--- BEGIN MATERIAL PROVIDED ---
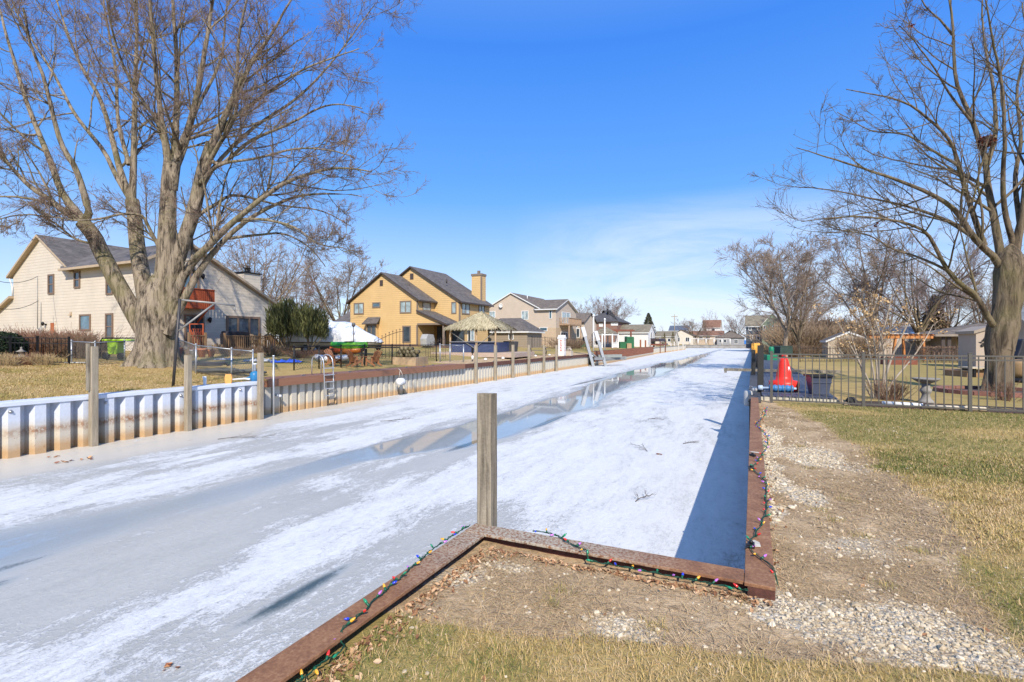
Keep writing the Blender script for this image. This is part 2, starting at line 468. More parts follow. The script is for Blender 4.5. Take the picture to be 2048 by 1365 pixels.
ss = axis([(0, 30, 0.12, 1.035), (30, 700, 2.0, 1.2)])
us2 = axis([(-90, 0, 4, 1.0), (0, 40, 0.3, 1.0), (40, 900, 0.35, 1.06)])
def left_grid():
    U, S_ = np.meshgrid(us2, ss, indexing='ij')
    E = np.interp(U, [-80, 62, 70, 112, 118, 178, 220, 700], [-16.7, -16.7, -17.2, -19.3, -19.9, -20.6, -25, -25])
    E = np.where((U > 13.4) & (U < 58), -17.3, E) - 0.12
    V_ = E - S_
    z = np.interp(S_, [0, 2, 6, 11, 17, 30], [-0.03, 0.08, 0.34, 0.52, 0.86, 0.9]) * np.interp(U, [60, 110], [1.0, .75])
    z = z + 0.16 * np.exp(-(((U - 13.2) / 1.9) ** 2 + ((V_ + 22.9) / 1.9) ** 2)) + 0.05 * (fbm(U * .8, V_ * .8, 44, 3) - .5) * sstep(.3, 1.5, S_)
    P = np.stack([U * S + V_ * C, U * C - V_ * S, z], -1).reshape(-1, 3)
    n = np.arange(U.size).reshape(U.shape)
    q = np.stack([n[:-1, :-1], n[1:, :-1], n[1:, 1:], n[:-1, 1:]], -1)[:, :, ::-1].reshape(-1, 4)
    ng = fbm(U * .35, V_ * .35, 51, 4)
    gy = np.exp(-(((V_ + 29) / 3.0) ** 2)) * 0
    gravel = np.where((U > 28.8) & (U < 60) & (S_ < 2.2), 0.25, 0)
    grass = np.where((U > 28.8) & (U < 60) & (S_ < 2.2), .1, 1.0)
    green = sstep(.44, .64, ng) * .6 + np.where((U > 26), .25, 0)
    return P, q, dict(gravel=gravel.reshape(-1), grass=grass.reshape(-1), green=np.clip(green, 0, 1).reshape(-1))
g = left_grid(); lawn = np_obj('lawn', g[0], g[1], GM, attrs=g[2]); tag(lawn, kind='structure')
# the land that closes the far end of the canal
us3 = axis([(217.2, 900, 3, 1.15)]); vs3 = axis([(-26, 3, 2, 1.0)])
g = bank_grid(us3, vs3, lambda U, V_: -0.2 + 0 * U, lambda U, V_: dict(gravel=0 * U, grass=1 + 0 * U, green=0 * U + .2))
tag(np_obj('far_ground', g[0], g[1], GM, attrs=g[2]), kind='structure')

# ------------------------------------------------------------------ ice
def ice_attrs(U, V_):
    n1 = fbm(U * .22, V_ * .9, 61, 5); n2 = fbm(U * .9, V_ * 2.4, 66, 4); n3 = fbm(U * .1, V_ * .3, 71, 3)
    q = (n1 - .5)
    vc = np.interp(U, [-10, 3, 8, 12, 16, 25, 33, 41, 60, 85, 130, 200], [-10, -9.5, -9.0, -8.3, -8.0, -7.9, -8.4, -8.8, -8.9, -8.8, -9.5, -10])
    hw = np.interp(U, [-10, 3, 5.5, 8, 10, 13, 16, 25, 32, 41, 60, 80, 120, 200], [.9, .9, .55, .45, .7, 1.0, 1.25, 1.2, 1.1, 1.7, 1.9, 1.6, .7, .3])
    st = np.interp(U, [-10, 3, 5.5, 8, 9.5, 11, 70, 120, 160], [.75, .75, .6, .55, .7, 1, 1, .75, .3])
    d = np.abs(V_ - vc + q * 1.6) / hw
    nr = sstep(10.5, 7.5, U)
    wet = st * (sstep(1.35, .75, d) * (1 - nr) + nr * sstep(2.6, .2, d))
    # a second, dark strip of open water on the near side of the wet lane
    def streak(u0, v0, lu, lv, amp=1.0, sl=0.0):
        return amp * np.exp(-np.abs((U - u0) / lu) ** 3 - ((V_ - v0 - sl * (U - u0) + q * .25) / lv) ** 2)
    dark = streak(4.3, -4.72, .95, .13, .8) + streak(3.0, -8.6, 1.0, .10, .7) + streak(2.4, -8.1, .8, .13, .8) + streak(12.6, -7.25, 1.5, .14, .8) + streak(17.3, -6.62, 2.2, .16, .9) + streak(8.2, -12.2, .9, .08, .6) + streak(36, -10.6, 5, .2, .9) + streak(48, -7.2, 6, .25, .8) + streak(66, -9.6, 9, .3, .9)
    dark = np.clip(dark, 0, 1)
    q3 = fbm(U * .5, V_ * .55, 83, 4) - .5
    def band(c0, w_, p=2): return np.exp(-np.abs((V_ - c0 + q * 1.1 + q3 * 2.6) / w_) ** p)
    nearS = .40 + .62 * band(-10.7, .75) + .55 * band(-12.6, .45) * (n3 > .45) - .12 * band(-8.2, 1.6, 4) - .10 * band(-7.0, .8) + .44 * band(-5.55, .75, 2) + .18 * band(-3.9, .45) + .48 * sstep(-3.3, -1.6, V_ + q * 2 + (U - 4) * .35) 
    nearS = nearS + .45 * sstep(7.0, 10.0, U) * sstep(-7.3, -6.2, V_ + q)
    nearS = nearS - .34 * sstep(-13.9, -14.8, V_ + q * 1.3) + (n2 - .5) * .8 + q * 1.0 + q3 * .55
    farS = .86 + q * .8 + (n2 - .5) * .35 - .45 * sstep(2.4, .9, d)
    farS = farS - .5 * sstep(-14.0, -15.2, V_ + q * 1.5) * sstep(26, 16, U)
    k_ = sstep(9, 17, U + q * 8)
    snow = nearS * (1 - k_) + farS * k_
    snow = np.clip(snow, 0, 1) * (1 - wet) * (1 - dark)
    dirt = sstep(-13.3, -15.6, V_ + q) * sstep(40, 22, U)
    dirt = np.maximum(dirt, .6 * sstep(-16.0, -17.3, V_) )
    return dict(wet=np.clip(np.maximum(wet, dark), 0, 1), snow=snow, dirt=dirt, deep=dark)
def ice_mat():
    t = NT('canal_ice'); co = t.coord()
    wet, snow, dirt, deep = (t.attr(k) for k in ('wet', 'snow', 'dirt', 'deep'))
    uvc = t.mapping(co, (1, 1, 1), (0, 0, TH))
    st1 = t.noise(t.mapping(uvc, (2.2, .5, 1)), 1.3, 7, .66, .5)
    fine = t.noise(t.mapping(uvc, (1.5, .8, 1)), 9, 6, .72, .8)
    gran = t.noise(t.mapping(uvc, (1.3, .9, 1)), 34, 4, .75)
    mixn = t.math('ADD', t.math('MULTIPLY', st1, .36), t.math('ADD', t.math('MULTIPLY', fine, .38), t.math('MULTIPLY', gran, .26)))
    sf = t.math('ADD', snow, t.math('MULTIPLY', t.math('SUBTRACT', mixn, .5), 4.3))
    sm = t.ramp(sf, [(0.34, 0.0), (0.50, .45), (0.60, .8), (0.9, 1.0)])
    icec = t.ramp(mixn, [(0.3, (.355, .355, .335)), (0.7, (.53, .52, .485))])
    icec = t.mix(t.math('MULTIPLY', dirt, .85), icec, (.62, .565, .48))
    snowc = t.ramp(mixn, [(0.3, (.50, .51, .515)), (0.6, (.685, .685, .675))])
    c = t.mix(sm, icec, snowc)
    dn = t.noise(t.mapping(uvc, (2.5, .8, 1)), 2.6, 5, .6)
    c = t.mix(t.math('MULTIPLY', dirt, t.ramp(dn, [(.66, 0.0), (.74, .8)])), c, (.30, .17, .09))
    wf = t.ramp(t.math('ADD', wet, t.math('MULTIPLY', t.math('SUBTRACT', mixn, .5), .9)), [(0.26, 0.0), (0.72, 1.0)])
    wc = t.mix(t.ramp(t.math('ADD', deep, t.math('MULTIPLY', t.math('SUBTRACT', mixn, .5), 2.2)), [(.35, 0.0), (.6, 1.0)]), t.ramp(mixn, [(0.3, (.22, .26, .29)), (0.7, (.36, .40, .42))]), (.07, .10, .11))
    c = t.mix(wf, c, wc)
    r = t.mix(wf, t.mix(sm, (.34,) * 3, (.85,) * 3), t.mix(t.ramp(wet, [(.5, 0.0), (.95, 1.0)]), (.22,) * 3, (.035,) * 3))
    t.set(Base_Color=c, Roughness=r)
    t.p.inputs['IOR'].default_value = 1.33
    t.l(t.math('ADD', t.math('MULTIPLY', t.math('SUBTRACT', 1.0, sm), t.ramp(wet, [(.2, .16), (.6, .45)])), .05), t.p.inputs['Specular IOR Level'])
    hb = t.math('MULTIPLY', t.math('SUBTRACT', 1.0, wf), t.math('ADD', t.math('MULTIPLY', fine, .6), t.math('ADD', t.math('MULTIPLY', gran, .2), t.math('MULTIPLY', sm, .5))))
    t.bump(hb, .55, .04)
    return t.m
iu = axis([(-60, 0, 2.5, 1.0), (0, 60, .16, 1.0), (60, 219, .3, 1.04)]); iv = axis([(-27, -17.6, 1.0, 1), (-17.6, .25, .11, 1)])
g = bank_grid(iu, iv, lambda U, V_: ICE + 0 * U, ice_attrs)
ice = np_obj('canal_ice', g[0], g[1], ice_mat(), attrs=g[2]); tag(ice, kind='structure')

# ------------------------------------------------------------------ seawalls
def stained(name, top, mid, low, zs, rustz, rough=.5, amount=1.0):
    t = NT(name); co = t.coord(); z = t.sep(co)[2]
    n = t.noise(t.mapping(co, (1, 1, .5)), 2.6, 5, .65); n2 = t.noise(co, 13, 5, .72)
    zz = t.math('ADD', z, t.math('MULTIPLY', t.math('SUBTRACT', n, .5), .22)); lf = t.noise(t.mapping(co, (1, 1, .15)), 1.1, 3)
    f = t.math('DIVIDE', t.math('SUBTRACT', zz, -1.4), 1.4)
    c = t.ramp(f, [((zs[0] + 1.4) / 1.4, low), ((zs[1] + 1.4) / 1.4, mid), ((zs[2] + 1.4) / 1.4, mid), ((zs[3] + 1.4) / 1.4, top)])
    d = t.math('ABSOLUTE', t.math('SUBTRACT', zz, rustz))
    band = t.math('MULTIPLY', t.math('MULTIPLY', t.ramp(d, [(0.0, 1.0), (0.04, .9), (0.15, 0.0)]), t.ramp(n2, [(.40, 0.0), (.54, 1.0)])), t.ramp(lf, [(.30, .25), (.55, 1.0)]))
    sp = t.math('MULTIPLY', t.ramp(n2, [(.60, 0.0), (.68, .8)]), t.ramp(z, [(0.0, 1.0), (0.0, 1.0)]))
    lowm = t.ramp(f, [(.42, 1.0), (.72, 0.0)])
    c = t.mix(t.math('MULTIPLY', t.math('MAXIMUM', band, t.math('MULTIPLY', sp, lowm)), .95 * amount), c, (.27, .115, .05))
    c = t.mix(.35, c, t.ramp(n2, [(.3, .55), (.7, 1.0)]), 'MULTIPLY')
    t.set(Base_Color=c, Roughness=rough); t.bump(n2, .25, .01)
    return t.m
def sheet_pile(mb, u0, u1, v0, per, dep, prof, zb, zt, vfun=None):
    pts = []
    u = u0
    while u < u1:
        for fu, fd in prof: 
            if u + fu * per <= u1: pts.append((u + fu * per, fd * dep))
        u += per
    o = len(mb.v); th = .012
    for (uu, d) in pts:
        vv = (vfun(uu) if vfun else v0) + d
        mb.v += [(vv, uu, zb), (vv, uu, zt)]
    for i in range(len(pts) - 1):
        mb.f.append((o + 2 * i, o + 2 * i + 1, o + 2 * i + 3, o + 2 * i + 2)); mb.m.append(0); mb.sm.append(False)
    return mb
PROF = [(0.0, 0.0), (0.30, 0.0), (0.52, 1.0), (0.965, 1.0), (0.97, 0.0)]
vinyl = stained('white_vinyl_sheet', (.62, .66, .74), (.60, .54, .44), (.52, .34, .18), (-1.25, -1.02, -.74, -.46), -.78)
t_white = mat('white_cap', (.64, .68, .76), .45, .06, 2, .05)
r = thing('sheet_pile_seawall', 'white corrugated sheet pile seawall with tan waterline stains under a flat white cap', 'seawall', 0, 0, 0)
mb = sheet_pile(MB(), 3.24, 13.36, -16.80, .52, .24, PROF, -1.6, -.11); mb.build('sheet', vinyl, r)
MB().box(-17.1, -16.53, 2.0, 13.36, -.115, -.005).build('cap', t_white, r, bevel=.012)
mb = MB().box(-17.42, -16.56, 13.362, 13.385, -1.6, -.005); mb.build('return_panel', t_white, r)
for uu in (5.75, 7.8, 9.9, 12.0):
    MB().lathe([(.045, 0), (.045, .02), (.02, .03), (.02, .05)], k=10, ax='x').build('tie_bolt', mat('zinc', (.45, .46, .47), .4, .1, 4, .05, .7), r, loc=(-16.56, uu + .4, -.24))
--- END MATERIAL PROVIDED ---
_GIVEN INSTRUCTION:_
Leave the pictures out and please restate exactly the lines running from the start of the material through the one with "GM, attrs=g[2]), kind='structure')".

_WRITTEN ANSWER:_
Keep writing the Blender script for this image. This is part 2, starting at line 468. More parts follow. The script is for Blender 4.5. Take the picture to be 2048 by 1365 pixels.
ss = axis([(0, 30, 0.12, 1.035), (30, 700, 2.0, 1.2)])
us2 = axis([(-90, 0, 4, 1.0), (0, 40, 0.3, 1.0), (40, 900, 0.35, 1.06)])
def left_grid():
    U, S_ = np.meshgrid(us2, ss, indexing='ij')
    E = np.interp(U, [-80, 62, 70, 112, 118, 178, 220, 700], [-16.7, -16.7, -17.2, -19.3, -19.9, -20.6, -25, -25])
    E = np.where((U > 13.4) & (U < 58), -17.3, E) - 0.12
    V_ = E - S_
    z = np.interp(S_, [0, 2, 6, 11, 17, 30], [-0.03, 0.08, 0.34, 0.52, 0.86, 0.9]) * np.interp(U, [60, 110], [1.0, .75])
    z = z + 0.16 * np.exp(-(((U - 13.2) / 1.9) ** 2 + ((V_ + 22.9) / 1.9) ** 2)) + 0.05 * (fbm(U * .8, V_ * .8, 44, 3) - .5) * sstep(.3, 1.5, S_)
    P = np.stack([U * S + V_ * C, U * C - V_ * S, z], -1).reshape(-1, 3)
    n = np.arange(U.size).reshape(U.shape)
    q = np.stack([n[:-1, :-1], n[1:, :-1], n[1:, 1:], n[:-1, 1:]], -1)[:, :, ::-1].reshape(-1, 4)
    ng = fbm(U * .35, V_ * .35, 51, 4)
    gy = np.exp(-(((V_ + 29) / 3.0) ** 2)) * 0
    gravel = np.where((U > 28.8) & (U < 60) & (S_ < 2.2), 0.25, 0)
    grass = np.where((U > 28.8) & (U < 60) & (S_ < 2.2), .1, 1.0)
    green = sstep(.44, .64, ng) * .6 + np.where((U > 26), .25, 0)
    return P, q, dict(gravel=gravel.reshape(-1), grass=grass.reshape(-1), green=np.clip(green, 0, 1).reshape(-1))
g = left_grid(); lawn = np_obj('lawn', g[0], g[1], GM, attrs=g[2]); tag(lawn, kind='structure')
# the land that closes the far end of the canal
us3 = axis([(217.2, 900, 3, 1.15)]); vs3 = axis([(-26, 3, 2, 1.0)])
g = bank_grid(us3, vs3, lambda U, V_: -0.2 + 0 * U, lambda U, V_: dict(gravel=0 * U, grass=1 + 0 * U, green=0 * U + .2))
tag(np_obj('far_ground', g[0], g[1], GM, attrs=g[2]), kind='structure')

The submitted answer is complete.